2016 bist du bei der Dakar mit der Nummer 14 gestartet, als eine Art Tribut an deinen Landsmann und ehemaligen Rally-Fahrer Heinz Kinigadner. Fährst du 2017 mit der gleichen Nummer?
«Bei der Dakar 2017 wird meine KTM die Nummer 16 haben und mein Teamkollege Sam Sunderland fährt mit der Nummer 14. Dafür gibt es keinen speziellen Grund, ich wollte nur eine kleine Veränderung. Als ich entschied, mit der 14 zu fahren, befragten mich viele Leute zu Heinz und dazu, ob ich sein Erbe fortführen wollte. Heinz ist mein Mentor und bleibt ein guter Freund. Ich halte mich nur lieber zurück und möchte, dass die Leute meinen Namen aus den richtigen Gründen erwähnen. Außerdem sagten viele Leute nach meiner Verletzung im letzten Jahr, dass mir ein Start mit der gleichen Nummer vielleicht kein Glück bringen würde. Ich wollte alles Negative von mir fern halten, das war vielleicht auch ein Grund für diesen Wechsel.»

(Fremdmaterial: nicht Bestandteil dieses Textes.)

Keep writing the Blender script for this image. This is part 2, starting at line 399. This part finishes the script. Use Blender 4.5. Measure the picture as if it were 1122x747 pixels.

Wenn wir auf die kommende Dakar schauen, was ist in deinen Augen die größte Herausforderung bei dem Rennen, das am 2. Januar in Paraguay beginnt?
«Die größte Herausforderung werden für mich die langen Etappen in großer Höhe sein. Nach einem kurzen Aufenthalt in Paraguay überqueren wir die Anden in Bolivien und das wird wahrscheinlich der anstrengendste Teil des Rennens im Jahr 2017. Fünf Etappen werden in mehr als 3.000 m Höhe ausgetragen. Auch der Ruhetag in La Paz wird für uns nicht gerade eine Erholung. La Paz liegt auf 3.500 m Höhe und das ist für unsere Körper extrem anstrengend. Außerdem ist das Rennen 2017 kompakter. Wir haben eine Etappe weniger, um annähernd die gleiche Distanz zu bewältigen wie im letzten Jahr. Sicherlich werden unsere Tage länger. Es gibt so viele Dinge, die die Dakar zum härtesten Rennen machen; die langen Verbindungsetappen, die extremen Wetterbedingungen und Temperaturveränderungen. Ich erinnere mich an eine Etappe in den Anden, während der wir 300 km bei -10°C gefahren sind. Ich habe noch nie in meinem Leben so gefroren. Das alles ist Teil des riesigen Abenteuers Dakar.»

Wie bereitest du dich auf diese große physische und mentale Belastung vor?
«Um für die Dakar fit zu sein, muss man Monate im Voraus mit den Vorbereitungen beginnen. Es ist ein langfristiges Engagement, das viel härter und umfassender ist, als das, was die meisten Leute sehen. Zum Beispiel habe ich eine Zeit lang in einem speziellen Zelt geschlafen, um meinen Körper bestmöglich auf die Höhe und die anderen Bedingungen vorzubereiten. Dieses Zelt hat einen integrierten Mechanismus, der die Menge an Sauerstoff reduziert, so dass die Luftbedingungen ähnlich denen in großer Höhe sind. Außerdem habe ich einige Zeit in einem österreichischen Hotel verbracht, dass auf über 2500 m liegt. Das ganze Jahr über bin ich zur Vorbereitung gelaufen, Rad und Ski gefahren. Sogar während des Rennens gibt es noch unzählige Dinge, auf die man achten muss. Das Fahren an sich, aber auch die täglichen Essgewohnheiten; viele kleine Details tragen zum großen Ganzen bei. 2016 habe ich meine ganze Aufmerksamkeit darauf gelegt, besser auf die Dakar 2017 vorbereitet zu sein. Die Vorbereitungen sind gut gelaufen und ich bin bereit für das Rennen.»